DESCENT OF THE HOLY SPIRIT; ECSTATICAL AND PROPHETICAL PHENOMENA.
Mean, narrow, ignorant, inexperienced they were, as much as was possible for them to be. Their simplicity of mind was extreme; their credulity had no bounds. But they had one quality; they loved their Master to madness. The remembrance of Jesus, the only moving power of their life, had possessed them constantly and entirely; and it was clear that they existed only on account of Him who, during two or three years, had so completely attached and seduced them to Himself. The safety of minds of a secondary class, who are unable to love God directly—that is, to discover the truth, create the beautiful, and do what is right of themselves—is the loving of some one in whom there shines forth a reflection of the true, the beautiful, and the good. The majority of mankind require a graduated worship.
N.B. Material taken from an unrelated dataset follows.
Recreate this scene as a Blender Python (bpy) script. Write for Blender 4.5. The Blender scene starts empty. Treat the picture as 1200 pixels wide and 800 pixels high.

The multitude of worshippers pant for a mediator between themselves and God.
When an individual has succeeded in gathering around his person, by a highly elevated moral tie, a number of other individuals, and then dies, it invariably happens that the survivors, who were perhaps up to that time often divided amongst themselves by rivalries and differences of opinion, become bound together by a mutual and fast friendship. A thousand cherished images of the past, which they regret, form a common treasure to them. One way of loving a dead person is to love those with whom we have known him to associate. We court their society that we may recall to our minds the times which are no more. A profound saying of Jesus[4.1] is then discovered to be true to the letter: “The dead one is present in the midst of those who are united again by his memory.”